There were differences today, however, he said, which was “good news.” The nation had had 25 year of experience with partnerships, some of which had worked well (SEMATECH) and others that had not worked so well (Synfuels). There was also the benefit of a history of reviews and analysis of what had worked for SEMATECH, the ATP, and some NIH programs. Research on university-industry relations, including work by Dr. Gabriel, he said, had helped us understand more about how partnerships work.

He concluded by saying that “the default position is going to be failure.” Unless the DHS was designed with the lessons of the past in mind, “R&D is going to be buried by the crisis of the day. We have to design DHS in such a way that that doesn’t happen.” Organizationally, said Mr. Turner, the DHS would be successful only if it is organized as a single department with a common mission, not as a holding company for a variety of agencies with piecemeal missions. He said that the achievements of the first secretary and the first undersecretary would be critical, as would the organization’s executive orders, which is where the executive branch would receive its guidance on objectives and implementation.

He reminded the workshop that “homeland security” is “an important value but not the only value; we have to design with civil liberties in mind, the environment, and the other values that make this country great.”

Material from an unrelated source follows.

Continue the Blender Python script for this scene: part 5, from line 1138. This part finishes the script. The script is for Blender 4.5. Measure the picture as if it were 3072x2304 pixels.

He also suggested that the Academies had a more important role in creating DHS than they had had during creation of the Department of Energy 25 years earlier, partly because the Office of Technology Assessment and several other objective sources of information no longer existed. “This has been a great meeting,” he concluded, “but the work of the Academies is just beginning. The Academies are our best convener of experts right now, and I think they will be the best constructive critic to keep this department on the right track.”